I think the secret unofficial numbers in the personal finance blogosphere is $1-7 eCPM ... so if you have 100k views per month, you'd be making somewhere between $100 and $700/month. There are outliers to this.
If you're in the "jokes about dogs"-blogosphere, the numbers are less. PF is one of the best paid niches. [My advice if you want to make money is to stay away from frugality. Focus on "getting out of debt"... your natural readers will be self-selected spenders---as they've managed to spend beyond their means in the past, they likely are impulsive and so they will click on your ads, etc. Cynical maybe ... but that's how the blogging business works.]
In general, the more you treat it like a business, the more you'll make, and the more boring your SEO'ed keyword filled writings will appear. You'll be the online equivalent of a magazine---funded by ads, offending none, presenting the same things on an annual rotation. How many blogs did a superbowl post?
To wit, as long as your writing is good enough, it depends on your self-promotion skills. For example, is the 4HWW great writing or even original? Well, the answer is no to both questions but since it's so well promoted it is the first thing people who don't know any better reads, and there you have it. Indeed if you can expand a niche into virgin territory you can make it huge.
Now, realize that blogging is a rockstar profession. A few people (usually the first) make most of the money(*) and the rest make $100/month. The easy money was made 10 years ago. Back then, you started a blog and since there were few around, everyone who started a blog after you linked to you and so on. Hence, today some blogs are incredibly well linked although they're kinda boring. It's not exactly a level playing field. It's the Matthew-effect of blog-networking. The well-linked get more well-linked. I even enjoy some of that effect myself... why do I keep getting traffic despite not having written much since 2010? Because people have linked to me in the past.
(*) And you might be surprised how many top blogs are actually owned by venture capital companies who have bought out the blogger. And how some bloggers actively pursue this strategy, e.g. start ten blogs, crosslink them heavily and then sell them once they've reached a pagerank of 3.

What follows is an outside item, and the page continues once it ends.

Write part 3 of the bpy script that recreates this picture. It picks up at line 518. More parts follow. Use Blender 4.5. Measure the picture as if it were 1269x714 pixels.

If you really want to write for money, associated content, helium and the likes offer more bang for the buck. You get paid upfront. Of course if you want to make serious money doing this, you need to be able to tolerate the braindamage that would normally opbtain from writing 50 articles [with slight variations] on how to recycle beer cans in order to provide the content for some blog-flipping entrepreneur who hopes to sell his site that has good keywords for beer, can, and recycling.